Is a modified sine wave inverter bad for laptop adapters and other switchmode power supplies?

Statement of the problem

The most inexpensive way to create AC from DC is with a modified sine wave inverter. This is because the transistors in the H-Bridge are always all-the-way on, or all-the-way off. This means that the transistors are operating at their lowest power dissipation. It also means that the power rating of the semiconductors and the size of the heat sink can be minimized.

The waveform looks like this:
modified sine
This waveform differs from a square wave by having a gap at zero volts on every zero crossing. This has the effect of throwing more power into the fundamental frequency without losing power in the switching transistors.

This makes it easier on motors than a pure square wave, but they still suffer from about 30% of the power being dissipated as heat. So motors and compressors shouldn't be run on modified sine wave.
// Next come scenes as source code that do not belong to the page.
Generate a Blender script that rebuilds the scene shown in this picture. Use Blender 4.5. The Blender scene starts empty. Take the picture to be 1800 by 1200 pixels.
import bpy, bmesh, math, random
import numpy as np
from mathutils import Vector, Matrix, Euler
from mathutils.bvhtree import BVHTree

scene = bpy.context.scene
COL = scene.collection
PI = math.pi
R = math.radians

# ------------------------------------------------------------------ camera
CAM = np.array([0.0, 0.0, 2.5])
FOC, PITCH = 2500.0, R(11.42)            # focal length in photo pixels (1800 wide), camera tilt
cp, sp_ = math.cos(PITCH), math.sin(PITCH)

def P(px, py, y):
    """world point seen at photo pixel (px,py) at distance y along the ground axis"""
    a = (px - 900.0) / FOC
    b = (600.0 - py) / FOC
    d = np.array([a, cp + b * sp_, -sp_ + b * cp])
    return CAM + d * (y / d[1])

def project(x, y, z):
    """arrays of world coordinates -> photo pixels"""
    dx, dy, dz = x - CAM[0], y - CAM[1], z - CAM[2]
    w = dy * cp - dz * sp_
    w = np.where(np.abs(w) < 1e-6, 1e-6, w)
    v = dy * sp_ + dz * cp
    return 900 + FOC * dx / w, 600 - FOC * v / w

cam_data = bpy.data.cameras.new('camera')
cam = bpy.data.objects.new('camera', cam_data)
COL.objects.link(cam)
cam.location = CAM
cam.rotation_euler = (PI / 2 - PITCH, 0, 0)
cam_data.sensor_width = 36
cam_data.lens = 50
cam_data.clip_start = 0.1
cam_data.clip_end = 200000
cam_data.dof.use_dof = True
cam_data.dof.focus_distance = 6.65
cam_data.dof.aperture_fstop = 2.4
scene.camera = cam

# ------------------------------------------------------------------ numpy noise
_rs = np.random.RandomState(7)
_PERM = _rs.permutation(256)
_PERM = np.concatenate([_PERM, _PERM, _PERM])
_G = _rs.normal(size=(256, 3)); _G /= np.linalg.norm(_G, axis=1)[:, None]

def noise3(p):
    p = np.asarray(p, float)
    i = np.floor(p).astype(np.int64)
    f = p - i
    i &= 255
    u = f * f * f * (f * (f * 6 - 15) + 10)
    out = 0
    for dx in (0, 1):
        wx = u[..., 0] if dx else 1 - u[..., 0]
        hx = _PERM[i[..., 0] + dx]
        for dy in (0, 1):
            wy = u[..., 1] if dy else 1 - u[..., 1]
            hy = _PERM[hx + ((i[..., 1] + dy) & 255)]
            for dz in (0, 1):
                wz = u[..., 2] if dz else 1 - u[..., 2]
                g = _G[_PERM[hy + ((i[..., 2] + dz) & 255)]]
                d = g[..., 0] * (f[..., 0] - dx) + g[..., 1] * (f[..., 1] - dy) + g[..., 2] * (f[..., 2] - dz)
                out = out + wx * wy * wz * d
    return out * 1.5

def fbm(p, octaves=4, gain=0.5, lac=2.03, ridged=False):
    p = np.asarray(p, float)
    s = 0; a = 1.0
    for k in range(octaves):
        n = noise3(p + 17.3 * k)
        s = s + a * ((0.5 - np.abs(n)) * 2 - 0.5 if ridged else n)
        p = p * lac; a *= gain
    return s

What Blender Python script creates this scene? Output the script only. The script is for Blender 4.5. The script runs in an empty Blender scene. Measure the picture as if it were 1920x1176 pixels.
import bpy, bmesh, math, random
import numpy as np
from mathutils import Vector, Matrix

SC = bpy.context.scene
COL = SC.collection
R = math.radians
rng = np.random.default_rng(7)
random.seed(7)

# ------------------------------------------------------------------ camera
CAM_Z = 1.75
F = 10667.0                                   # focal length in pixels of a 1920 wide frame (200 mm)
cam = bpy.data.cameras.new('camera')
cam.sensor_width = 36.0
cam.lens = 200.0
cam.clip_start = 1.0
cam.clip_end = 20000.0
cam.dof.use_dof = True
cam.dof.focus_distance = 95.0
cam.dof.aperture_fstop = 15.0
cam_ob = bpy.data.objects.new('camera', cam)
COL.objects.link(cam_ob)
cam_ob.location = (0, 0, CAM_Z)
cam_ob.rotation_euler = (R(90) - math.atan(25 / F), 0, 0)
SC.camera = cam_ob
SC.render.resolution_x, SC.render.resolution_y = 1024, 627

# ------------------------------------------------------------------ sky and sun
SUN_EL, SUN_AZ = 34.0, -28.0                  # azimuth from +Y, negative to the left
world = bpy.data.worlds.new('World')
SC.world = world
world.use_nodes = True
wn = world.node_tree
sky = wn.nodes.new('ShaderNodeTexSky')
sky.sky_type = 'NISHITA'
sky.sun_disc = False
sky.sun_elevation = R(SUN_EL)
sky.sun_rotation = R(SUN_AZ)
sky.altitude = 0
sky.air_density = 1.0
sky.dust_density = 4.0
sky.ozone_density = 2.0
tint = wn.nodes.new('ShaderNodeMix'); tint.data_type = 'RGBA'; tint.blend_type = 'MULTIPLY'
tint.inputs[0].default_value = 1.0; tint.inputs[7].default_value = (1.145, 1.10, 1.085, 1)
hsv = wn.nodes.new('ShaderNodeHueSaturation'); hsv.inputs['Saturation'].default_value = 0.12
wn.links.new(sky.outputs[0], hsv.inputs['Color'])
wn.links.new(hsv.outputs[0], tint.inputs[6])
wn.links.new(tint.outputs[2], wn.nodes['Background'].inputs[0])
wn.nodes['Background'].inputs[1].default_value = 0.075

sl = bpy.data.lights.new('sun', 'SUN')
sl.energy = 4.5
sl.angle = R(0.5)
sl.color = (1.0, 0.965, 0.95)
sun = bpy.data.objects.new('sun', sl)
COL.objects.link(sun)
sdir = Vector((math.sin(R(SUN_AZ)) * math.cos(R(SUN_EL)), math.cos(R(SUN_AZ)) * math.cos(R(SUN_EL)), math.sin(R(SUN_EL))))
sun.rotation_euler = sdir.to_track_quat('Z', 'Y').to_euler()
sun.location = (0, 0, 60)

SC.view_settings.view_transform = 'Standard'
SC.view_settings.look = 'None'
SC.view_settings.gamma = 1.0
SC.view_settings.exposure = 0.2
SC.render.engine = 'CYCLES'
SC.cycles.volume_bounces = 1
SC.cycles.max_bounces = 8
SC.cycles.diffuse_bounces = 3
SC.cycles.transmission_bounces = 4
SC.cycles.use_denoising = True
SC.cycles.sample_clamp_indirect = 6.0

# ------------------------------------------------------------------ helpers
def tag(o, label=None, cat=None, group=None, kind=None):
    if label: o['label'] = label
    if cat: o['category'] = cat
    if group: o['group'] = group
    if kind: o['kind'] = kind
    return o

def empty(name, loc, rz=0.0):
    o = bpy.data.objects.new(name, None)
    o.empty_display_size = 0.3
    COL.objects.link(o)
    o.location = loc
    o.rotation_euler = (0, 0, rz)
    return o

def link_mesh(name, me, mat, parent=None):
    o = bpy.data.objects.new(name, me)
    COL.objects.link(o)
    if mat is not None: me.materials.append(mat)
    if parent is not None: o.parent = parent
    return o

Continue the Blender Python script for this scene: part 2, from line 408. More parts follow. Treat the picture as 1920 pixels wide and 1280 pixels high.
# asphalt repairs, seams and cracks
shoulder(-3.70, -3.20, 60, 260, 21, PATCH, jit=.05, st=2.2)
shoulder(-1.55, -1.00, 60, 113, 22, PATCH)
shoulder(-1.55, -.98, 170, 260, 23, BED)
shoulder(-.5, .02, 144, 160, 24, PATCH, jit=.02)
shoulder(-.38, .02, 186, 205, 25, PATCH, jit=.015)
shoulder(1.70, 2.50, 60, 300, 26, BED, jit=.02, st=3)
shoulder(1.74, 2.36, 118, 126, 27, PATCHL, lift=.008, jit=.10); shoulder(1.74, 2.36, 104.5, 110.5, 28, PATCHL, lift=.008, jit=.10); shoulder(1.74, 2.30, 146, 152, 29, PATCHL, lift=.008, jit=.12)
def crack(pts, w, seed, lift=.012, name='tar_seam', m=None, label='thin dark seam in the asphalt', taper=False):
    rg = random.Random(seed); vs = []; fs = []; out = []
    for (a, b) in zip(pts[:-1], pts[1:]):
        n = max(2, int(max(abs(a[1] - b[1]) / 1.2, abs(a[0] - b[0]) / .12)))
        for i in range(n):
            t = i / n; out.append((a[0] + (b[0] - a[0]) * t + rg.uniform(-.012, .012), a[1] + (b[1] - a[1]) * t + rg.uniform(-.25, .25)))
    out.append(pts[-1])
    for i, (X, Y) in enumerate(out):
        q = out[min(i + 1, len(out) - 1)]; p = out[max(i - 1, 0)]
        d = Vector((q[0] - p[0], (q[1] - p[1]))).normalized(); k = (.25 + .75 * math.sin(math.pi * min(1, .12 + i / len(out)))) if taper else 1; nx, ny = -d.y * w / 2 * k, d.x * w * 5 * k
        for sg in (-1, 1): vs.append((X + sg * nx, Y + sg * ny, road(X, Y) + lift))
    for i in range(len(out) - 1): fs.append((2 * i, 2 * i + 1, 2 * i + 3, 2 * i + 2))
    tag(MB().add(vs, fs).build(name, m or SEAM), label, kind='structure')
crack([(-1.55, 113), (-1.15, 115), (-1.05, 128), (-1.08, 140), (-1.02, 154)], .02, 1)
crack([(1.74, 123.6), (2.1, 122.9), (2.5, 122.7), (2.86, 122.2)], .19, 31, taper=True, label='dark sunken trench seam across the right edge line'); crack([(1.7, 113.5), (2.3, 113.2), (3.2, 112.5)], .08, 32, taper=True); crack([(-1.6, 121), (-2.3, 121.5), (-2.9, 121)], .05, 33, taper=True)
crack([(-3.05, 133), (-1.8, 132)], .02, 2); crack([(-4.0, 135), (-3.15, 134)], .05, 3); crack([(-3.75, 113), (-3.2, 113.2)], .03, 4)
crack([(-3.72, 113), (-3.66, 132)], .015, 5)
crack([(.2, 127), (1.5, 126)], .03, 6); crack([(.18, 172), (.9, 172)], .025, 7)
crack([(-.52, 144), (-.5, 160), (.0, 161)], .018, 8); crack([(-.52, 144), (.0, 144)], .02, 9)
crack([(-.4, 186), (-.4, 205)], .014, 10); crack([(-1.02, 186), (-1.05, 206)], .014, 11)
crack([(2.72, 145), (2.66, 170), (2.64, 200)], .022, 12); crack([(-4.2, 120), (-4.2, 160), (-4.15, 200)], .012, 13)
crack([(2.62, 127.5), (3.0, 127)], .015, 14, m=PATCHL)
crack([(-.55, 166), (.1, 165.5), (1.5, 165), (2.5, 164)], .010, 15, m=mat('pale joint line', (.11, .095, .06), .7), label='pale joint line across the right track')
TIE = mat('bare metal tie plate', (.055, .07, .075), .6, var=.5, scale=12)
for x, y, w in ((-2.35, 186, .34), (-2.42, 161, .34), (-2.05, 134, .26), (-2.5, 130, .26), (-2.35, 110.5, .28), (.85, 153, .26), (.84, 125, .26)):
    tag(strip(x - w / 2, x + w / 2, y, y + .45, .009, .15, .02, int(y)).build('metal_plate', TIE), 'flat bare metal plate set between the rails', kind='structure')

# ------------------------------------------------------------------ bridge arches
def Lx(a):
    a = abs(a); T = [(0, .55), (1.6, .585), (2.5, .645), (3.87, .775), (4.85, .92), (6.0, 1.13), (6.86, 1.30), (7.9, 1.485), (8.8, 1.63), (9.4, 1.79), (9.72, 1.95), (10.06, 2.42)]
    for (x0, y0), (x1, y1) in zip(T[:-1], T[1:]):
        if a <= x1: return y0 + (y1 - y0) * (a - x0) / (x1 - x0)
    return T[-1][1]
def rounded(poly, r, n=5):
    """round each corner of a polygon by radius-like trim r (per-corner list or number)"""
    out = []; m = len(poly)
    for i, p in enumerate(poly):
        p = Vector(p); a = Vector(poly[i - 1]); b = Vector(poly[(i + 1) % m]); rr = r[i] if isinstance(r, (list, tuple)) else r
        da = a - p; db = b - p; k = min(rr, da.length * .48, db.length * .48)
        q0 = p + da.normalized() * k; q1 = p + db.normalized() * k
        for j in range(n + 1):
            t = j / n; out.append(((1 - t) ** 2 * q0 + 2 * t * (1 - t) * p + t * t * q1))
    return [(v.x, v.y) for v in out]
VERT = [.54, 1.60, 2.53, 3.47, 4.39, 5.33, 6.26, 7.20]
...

Motors and compressors will run, just not as efficiently.
You might look at this as a very bad approximation of a sine wave, but it is hands-down better than a square wave.

Switching power supplies

So what effect does the modified sine waveform have on modern switchnmode power supplies, such as laptop adapters? Well, it turns out that the first thing that a modern power supply does is rectify the AC to DC and filter it. When you are using a pure sinewave source, the full-wave rectified waveform looks like this:
Waveform from a full wave rectified plug-in AC/DC transformer adaptor
You can see that a lot of filtering has to be done in order to make this like the DC. Here is an example of using a capacitor to smooth out the pure sine wave.

filtered rectified sine wave

This is what a modified sine wave looks like when full-wave rectified:

rectified modified sine
Here is my idea of what the modified sine wave would look like when filtered by a capacitor. It doesn't include
the effect of the RC time constant, which would round the edges.
filtered modified rectified

As you can see, the "DC" from a modified sine wave is maybe even better than the sine wave version.
The switching circuit in a SMPS power supply can use this just as it can use a sine wave, without loss of efficiency.

What about power factor corrected power supplies?


Larger power supplies are typically power factor corrected. Power Factor correction tries to draw a sine wave from the mains, to prevent distortions in the mains supply. There are a number of ways to do this and I haven't yet evaluated the effect on a modified sine wave "mains." What I do know is that in the 23 years I have been in the power supply business I haven't heard any complaints of short life, nor have I seen modified sine wave inverters or the power supplies they are driving face premature failure.

What about audio noise?


I have heard complaints about audio noise on laptop audio systems due to the harmonics present in the modified sine wave. The power supplies themselves usually filter this out, and well designed audio circuits are very immune to noise on the power input, but it sometimes happens.